Quanto à vicissitude muito complexa de Pio XII, voltarei a falar, se for necessário. Tratarei de novo o caso Rolf Hochhuth, autor do famoso Il vicario, que em 1963 lançou a polémica sobre os "silêncios de Pio XII". Em particular, voltarei sobre o facto de que este fogoso justiceiro é também um negacionista consolidado, condenado mais de uma vez como tal e cuja última provocação, há cinco anos, foi a defesa, numa entrevista ao semanário de extrema direita "Junge Freiheit", daquele que nega a existência das câmaras a gás, David Irving. Agora gostaria de recordar, como acabou de fazer Laurent Dispot na revista que dirijo, "La règle du jeu", que o terrível Pio XII, em 1937, quando ainda era só o Cardeal Pacelli, foi o co-autor com Pio XI da Encíclica Mit brennender Sorge ("Com viva preocupação"), que até hoje continua a ser um dos manifestos antinazis mais firmes e eloquentes.

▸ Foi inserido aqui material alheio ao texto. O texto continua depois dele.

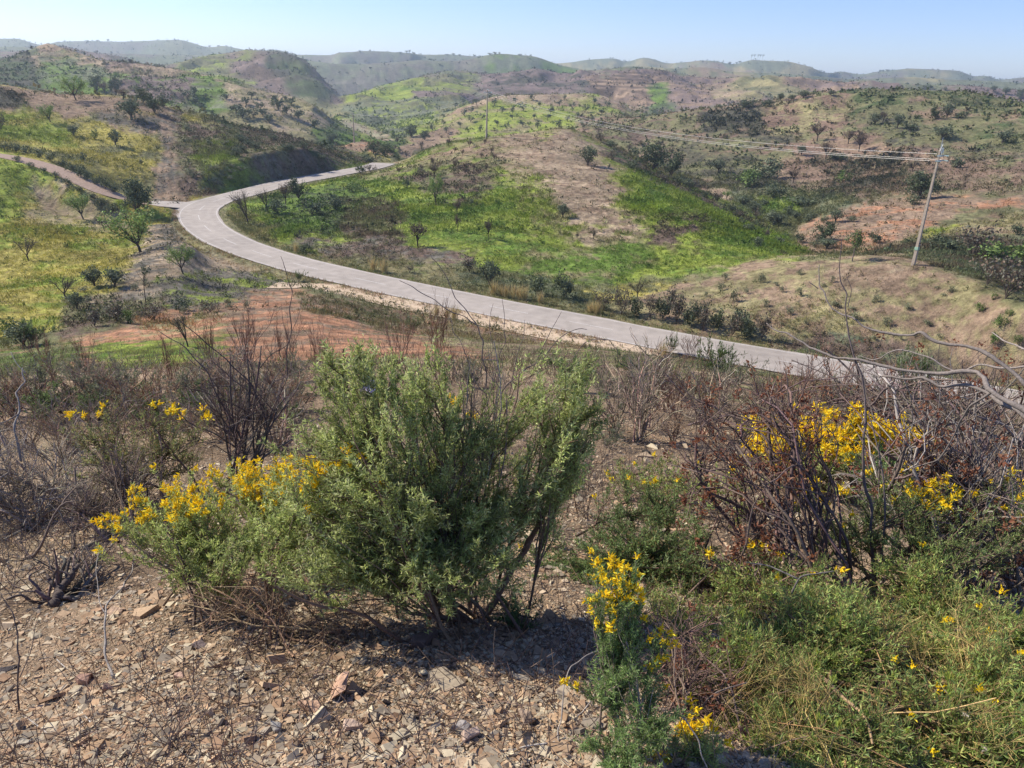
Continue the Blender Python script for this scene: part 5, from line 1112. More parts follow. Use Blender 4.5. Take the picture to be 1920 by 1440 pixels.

Neste momento, devemos por exactidão histórica citar que, antes de optar pela acção clandestina, antes de abrir, sem o dizer, os seus conventos aos judeus romanos perseguidos pelos fascistas, o silencioso Pio XII pronunciou algumas alocuções radiofónicas (por exemplo no Natal de 1941 e 1942) que lhe valeram, depois da morte, a homenagem de Golda Meir: "Durante os dez anos do terror nazi, enquanto o nosso povo sofria um martírio assustador, a voz do Papa elevou-se para condenar os carnífices".
E, agora, surpreende sobretudo que, do silêncio ensurdecedor descido no mundo inteiro sobre o Shoah, se faça carregar todo o peso, ou quase, àquele que, entre os soberanos do momento:
a) não possuía canhões nem aviões;
b) não poupou os próprios esforços para partilhar com quem dispunha de aviões e canhões, as informações que lhe chegavam;
c) salvou pessoalmente, em Roma mas também alhures, um grandíssimo número daqueles pelos quais tinha a responsabilidade moral.
Último retoque ao Grande Livro da baixeza contemporânea; Pio ou Bento pode ser Papa ou bode expiatório.